Microsoft viewed this as fair practice in line with Statement of Position 97-2 issued by American Institute of Certified Public Accountants. However this change in accounting practice didn’t go well with a section of investment analysts and Security Exchange Commission. This was because:

  1. Investment analysts viewed that the huge reserve that was created over a period of time as “Unearned revenue” was holding back the company’s true potential. However Bill gates, CEO of Microsoft, considered that a conservative approach is good so as to keep a sufficient cash reserve in the best interests of employees and the industry fluctuations.
  2. SEC viewed it as a deliberate attempt to misrepresent the revenues so as to create a “cookie jar” which can be used for reporting better than actual numbers in bad times and correspondingly lowering the revenues earned during better times, thus giving an impression of smoothened earnings growth.

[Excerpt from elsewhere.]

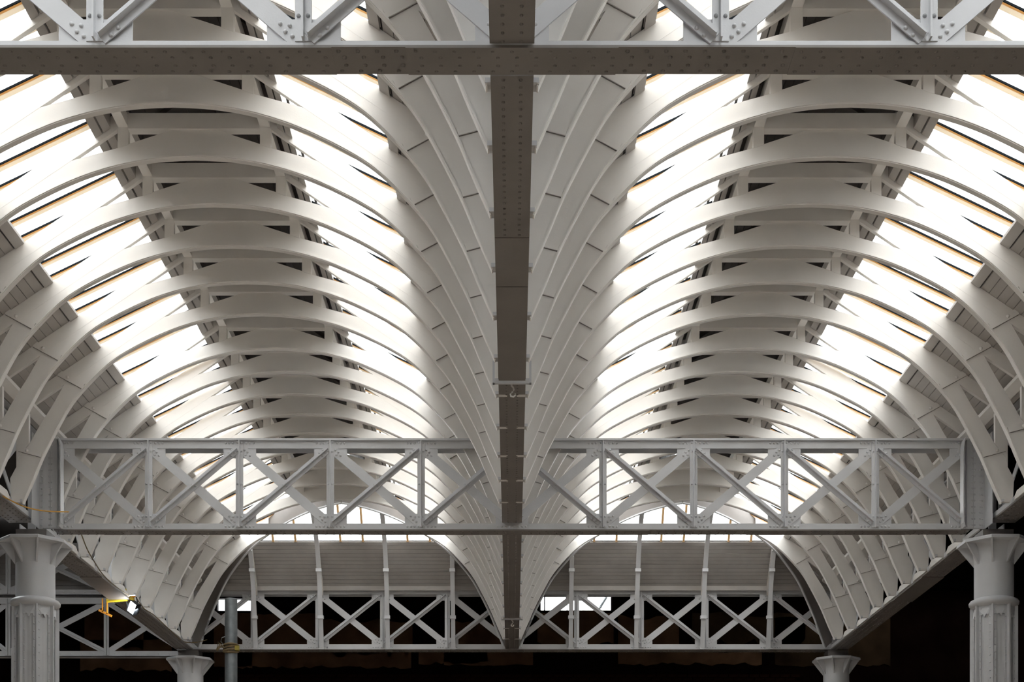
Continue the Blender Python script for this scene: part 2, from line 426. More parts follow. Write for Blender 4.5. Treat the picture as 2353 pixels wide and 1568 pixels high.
# glazing
GP = lambda d: 4105+.481*(d-2253)
def gslab(sg, s, d0, d1, qa, qb, o0, o1, dq=None):
    dA, dC = dq if dq else (d1, d1)
    P = lambda d, q, o: ((sg*CTR+s*(CTR-d))*U, Y(q), Z(GP(d)+o))
    return B().hexa([P(d, q, o) for o in (o0, o1) for d, q in ((d0, qa), (dA, qa), (dC, qb), (d0, qb))])
wn = 0
for side, sg in (('left', -1), ('right', 1)):
    for s in (-1, 1):
        wn += 1; sd = 'outer' if s == sg else 'inner'
        t = struct('window_%d' % wn, None, 'long sloping skylight, %s slope of %s vault' % (sd, side))
        qs = [QB, -1.2, .6, 2.4, 4.2]+[RQ[k] for k in range(-5, 15)]
        for q0, q1 in zip(qs, qs[1:]+[99]):
            last = q1 == 99
            e = 16.6 if last else q1
            fr_ = (.055, .39, .72)
            cuts = [q0+.57*f if (q0 > 5 and not last) else q0+(e-q0)*f for f in fr_]
            cuts = [q0]+[c for c in cuts if c < e-.02]+[e]
            dl = lambda q: min(4345, (QH-q)*3200/HF)
            for a, c in zip(cuts, cuts[1:]):
                dA, dC = (dl(a), dl(c)) if last else (4345, 4345)
                if dC > 2300: put('pane', gslab(sg, s, 2090, 0, a+.001, c-.001, 36, 48, (dA, dC)).mesh('pane', M_GLASS), t)
            for a in cuts[1:-1]:
                if q0 < 4: continue
                dt = (dl(a) if last else 4340)-10
                if dt < 2400: continue
                o = put('glazing_bar', gslab(sg, s, 2100, dt, a+.001, a+.018, -8, 34).mesh('glazing_bar', M_TANG), t)
                put('lead_strip', gslab(sg, s, 2100, dt, a-.005, a+.0005, -9, 34).mesh('lead_strip', M_LEAD), o)
                put('glow_strip', gslab(sg, s, 2100, dt, a+.0185, a+.066, 8, 34).mesh('glow_strip', M_CREAM), o)  # cream strip added for the pale glow along the bar
    wn += 1
    t = struct('window_%d' % wn, None, 'hipped end skylight at the far end of %s vault' % side)
    xs = [-3726, -1168, 1406, 3947]
    if sg > 0: xs = [-o for o in xs][::-1]
    allx = [-3970]
    ex = [xs[0]]
    for a, c in zip(xs, xs[1:]): ex += [a+(c-a)/3, a+(c-a)*2/3, c]
    ex = [-3970]+ex+[3970]
    for a, c in zip(ex, ex[1:]):
        if c-a < 60: continue
        pts = [(a, 2200), (c, 2200), (c, max(2200, CTR-abs(c))), (a, max(2200, CTR-abs(a)))]
        if a < 0 < c: pts.insert(3, (0, CTR-20))
        n = len(pts); vs = [hip_pt(sg, x, d, o) for o in (66, 78) for x, d in pts]
        fs = [tuple(range(n))[::-1], tuple(range(n, 2*n))]+[(i, (i+1) % n, n+(i+1) % n, n+i) for i in range(n)]
        put('pane', B().add(vs, fs).mesh('pane', M_GLASS), t)
    for x in ex[1:-1]:
        if x in xs: continue
        dt = CTR-abs(x)-60
        if dt < 2400: continue
        b = B().hexa([hip_pt(sg, xx, d, o) for o in (-10, 62) for xx, d in ((x-42, 2200), (x+42, 2200), (x+42, dt), (x-42, dt))])
        o = put('glazing_bar', b.mesh('glazing_bar', M_TAN), t)
# valley and eaves gutters closing the roof
g = B(); g.box(-.06, .06, Y(QB), Y(17.3), Z(2380), Z(2430)); struct('trim_20', g.mesh('gutter', M_IRON), 'iron valley gutter between the two vaults')
for i, s in enumerate((-1, 1)):
    g = B(); xs = sorted((s*(2*CTR-60)*U, s*(2*CTR+600)*U)); g.box(xs[0], xs[1], Y(QB), Y(17.5), Z(2450), Z(2500))
    struct('trim_%d' % (21+i), g.mesh('gutter', M_IRON), 'iron eaves gutter on the %s side' % ('left', 'right')[i])

# ------------------------------------------------------------------ lattice girders
RIV = B().rivet((0, 0, 0), 27*U).mesh('rivet', M_IRON, 60)
RIV_S = B().rivet((0, 0, 0), 24*U, (0, 0, -1)).mesh('rivet', M_FLANGE, 60)
def tee(b, a, c, w, y, t=.010, leg=.055):
    """flat bar with a middle outstanding leg towards the camera, between (x,z) points"""
    A = (a[0], y, a[1]); C = (c[0], y, c[1])
    b.bar(A, C, w, t)
    A = (a[0], y-t/2-leg/2, a[1]); C = (c[0], y-t/2-leg/2, c[1]); b.bar(A, C, .011, leg)
def girder(root, nodes, yn, leg=155, top=2340, wid=.24, single=False, splice=True, skip_rivets=(), halfend=None, mid=0.0, zoff=0):
    """yn = y of the near face; nodes = list of x in metres"""
    x0, x1 = nodes[0], nodes[-1]
    if halfend: x0, x1 = -halfend, halfend
    zb = Z(zoff)
    yf = yn+wid
    # bottom chord
    b = B().box(x0, x1, yn, yf, zb, zb+.02); b.box(x0, x1, yn+.004, yn+.0118, zb+.02, zb+leg*U); b.box(x0, x1, yf-.03, yf-.018, zb+.02, zb+leg*U)
    put('bottom_chord', b.mesh('bottom_chord', M_IRON), root)
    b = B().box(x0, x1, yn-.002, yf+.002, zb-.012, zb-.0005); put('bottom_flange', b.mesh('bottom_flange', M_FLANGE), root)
    # top chord
    zt = zb+top*U
    b = B().box(x0, x1, yn-.03, yf+.03, zt-.025, zt); put('top_flange', b.mesh('top_flange', M_IRON), root)
    b = B().box(x0, x1, yn+.004, yn+.0118, zt-250*U, zt-.025); b.box(x0, x1, yf-.03, yf-.018, zt-250*U, zt-.025); put('top_chord', b.mesh('top_chord', M_IRON), root)
    yw = yn+.006
    zl, zh = zb+leg*U*.35, zt-140*U
    for i, x in enumerate(nodes):
        b = B(); tee(b, (x, zb+.02), (x, zt-.03), 195*U, yn-.002, leg=.045); put('post', b.mesh('post', M_IRON), root)
    for a, c in zip(nodes, nodes[1:]):
        m = (a+c)/2
        e = 60*U
        lo, hi = zb+(leg+25)*U, zt-275*U
        if m < mid: A, C = (a+e, hi), (c-e, lo); P, Q = (a+e, lo), (c-e, hi)
        else: A, C = (c-e, hi), (a+e, lo); P, Q = (c-e, lo), (a+e, hi)
        b = B(); b.bar((A[0], yw, A[1]), (C[0], yw, C[1]), 235*U, .012); put('flat_brace', b.mesh('flat_brace', M_IRON), root)
        b = B(); tee(b, P, Q, 195*U, yw-.012, leg=.05); put('tee_brace', b.mesh('tee_brace', M_IRON), root)
    for x in nodes:
        for (z0, z1) in ((zb+leg*U-.01, zb+(leg+260)*U), (zt-250*U-250*U, zt-250*U+.01)):
            b = B().box(max(x0, x-430*U), min(x1, x+430*U), yn+.012, yn+.020, z0, z1); put('gusset', b.mesh('gusset', M_IRON), root)
    # rivets
    pts = []
    ys = yn-.002-.005
    for x in nodes:
        for dx in (-55, 55):
            for z in (zb+330*U, zb+top*U/2, zt-330*U, zb+(70 if not single else 330)*U, zt-100*U): pts.append((x+dx*U, ys, z))
        for sx in (-1, 1):
            for k in range(1, 4):
                xx = x+sx*(80+95*k)*U
                if x0 < xx < x1: pts += ([(xx, yn+.003, zb+75*U)] if not single else [])+[(xx, yn+.003, zt-110*U)]
            if (x+sx*.3 < x0) or (x+sx*.3 > x1): continue
            for kz, z in ((1, zb+leg*U), (-1, zt-250*U)):
                # on flat brace or tee brace
                up = (kz < 0)
                left_of = sx < 0     # member on the left of the post
                m = x+sx*.2
                if m < mid: flat = (up and sx > 0) or ((not up) and sx < 0)
                else: flat = (up and sx < 0) or ((not up) and sx > 0)
                if flat:
                    for (u, w) in ((150, 40), (230, 95), (180, 165), (290, 185)):
                        pts.append((x+sx*(u-20)*U, yw-.008, z+kz*(w+5)*U))
                else:
                    for (u, w) in ((140, 110), (230, 200), (215, 45), (300, 130)):
                        pts.append((x+sx*(u-20)*U, yw-.0175, z+kz*(w)*U))
    for a, c in zip(nodes, nodes[1:]):
        for dx, dz in ((-40, 70), (40, -70)): pts.append(((a+c)/2+dx*U, yw-.0175, (zb+zt)/2-40*U+dz*U*.2))
    if single:
        for p in pts:
            if p[2] < zb+620*U: put('rivet', RIV, root, p)
        b = B()
        for p in pts:
            if p[2] >= zb+620*U: b.rivet(p, 27*U)
    else:
        b = B()
        for p in pts: b.rivet(p, 31*U)
    o = put('upper_rivets' if single else 'rivets', b.mesh('rivets', M_IRON, 60), root); o['kind'] = 'stuff'
    # flange rivets underneath
    b = B(); n = int((x1-x0)/.112)
    for i in range(n):
        x = x0+(i+.5)*(x1-x0)/n
        for f, dxx in ((.14, 0), (.36, .03), (.66, .03), (.88, 0)):
            b.rivet((x+dxx, yn+wid*f, zb-.012), .0135, (0, 0, -1))
    o = put('flange_rivets', b.mesh('flange_rivets', M_FLANGE, 60), root); o['kind'] = 'stuff'
P1 = 2424
T1 = thing('cross_girder', 'nearest and largest riveted lattice cross girder, crossing top of the photo', 'girder', group='lattice cross girders')
n1 = [k*P1*U for k in range(-5, 6)]
girder(T1, n1, Y(5.06), leg=55, top=2340, wid=.26, single=True, halfend=6.25)
for xa, xb in ((-1150, 1150), (-6050, -3900) , (3900, 6050)):
    if xa == -1150: put('splice_plate', B().box(-.62, .62, Y(5.06)-.003, Y(5.06)+.262, Z0-.017, Z0-.0125).mesh('splice_plate', M_FLANGE), T1)
    else: put('splice_plate', B().box(xa*U-.3, xb*U+.9 if xa < 0 else xb*U+.3, Y(5.06)-.003, Y(5.06)+.262, Z0-.016, Z0-.0125).mesh('splice_plate', M_FLANGE), T1)
T2 = thing('cross_girder', 'middle riveted lattice cross girder spanning between the two tall columns', 'girder', group='lattice cross girders')
P2 = 2379
girder(T2, [k*P2*U for k in range(-5, 6)], Y(11.40), leg=155, top=2371, wid=.215, halfend=6.0, zoff=-162)
for a, c in ((-5.4, -3.6), (-2.0, 1.8), (3.1, 5.2)):
    put('splice_plate', B().box(a, c, Y(11.40)-.004, Y(11.40)+.219, Z(-162)-.017, Z(-162)-.0125).mesh('splice_plate', M_FLANGE), T2)
P3 = 2530
T3 = thing('cross_girder', 'farthest lattice cross girder below the boarded vault ends', 'girder', group='lattice cross girders')
girder(T3, [k*P3*U for k in range(-5, 6)], Y(17.02), leg=190, top=2400, wid=.26, halfend=6.37)
put('fascia_beam', B().box(-6.37, 6.37, Y(17.03)-.12, Y(17.03)-.05, Z(2255), Z(2475)).mesh('fascia_beam', M_PLANK), T3)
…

Accordingly SEC initiated its first ever investigation into Microsoft’s financial reporting practices since it viewed Microsoft’s practice as an intention to establish hidden reserve, manipulate its reported earnings in order to meet expectation and incorrectly reflect economics in the financial statements. The news of the investigation was though downplayed to a large extent by analysts. Analysis:

  1. The possible reason behind Microsoft deciding to not adopt SFAS 86 could be that a higher capitalization would result in higher profit being shown on the profit and loss statement. Microsoft being a conservative company didn’t want to give raise expectation of the analysts and investors by giving an impression of higher profits. Hence since the “technical feasibility” could be justified either ways using discretion, Microsoft chose to indicate that a larger proportion of the costs were incurred prior to establishing technical feasibility and hence the other costs related to the development are not materially significant, hence the entire costs is shown as expense.

    Thus using the justification that technological feasibility of product occurred sufficiently late in the development process and useful life of the product is short-lived, Microsoft was able to argue in favor of not “capitalizing” the costs and expensing them instead and use this for reporting higher expenses.

  2. The argument for Microsoft deferring to recognize a part of revenue at the point of sales was that say when a customer is buying software in 1996, they’re also buying the right to upgrades and customer support in 1997 and 1998. Hence a part of the sales needs to be considered as “Unearned revenue”. However the real reason for stashing a huge reserved as “Unearned revenue” appears to be meeting revenue and profit guidance. Microsoft has been the dominant player in the IT sector and hence it was able to stash enough reserves over good quarters by keeping a part of its sales as “Unearned revenue” that it could easily tide over a few bad quarters. The below graph gives a pictorial idea of the way how such a practice of deferring revenue can help in smoothening the reported revenue and hence manage external expectations/guidance.

The above hypothetical graph shows how the “Unearned revenue” can be used to smoothen the earnings reported, so as to make the desired effect on the analysts and stock market. While the dotted line represents actual earning and has fluctuation, the smoothened line represents revenue reported by Microsoft using “Unearned revenue” and depicts a comparatively consistent growth. Overall capitalization practice appears to be more consistent with cash-basis accounting while revenue recognition practice appears to be more consistent with accrual accounting.

Broadly I consider both these policies as conservative as they result in reporting lower assets, higher liabilities and less income in the current period. While Microsoft has made some changes to its accounting practice since 1999(pursuant to AICPA SOP 98-9, by decreasing the percentage of revenues reported as “unearned revenue” and increasing the useful product life, it certainly is not an exceptional company in adopting such practices.

Companies like General Electric are also known to be conservative while reporting their revenues and employ creative accounting techniques.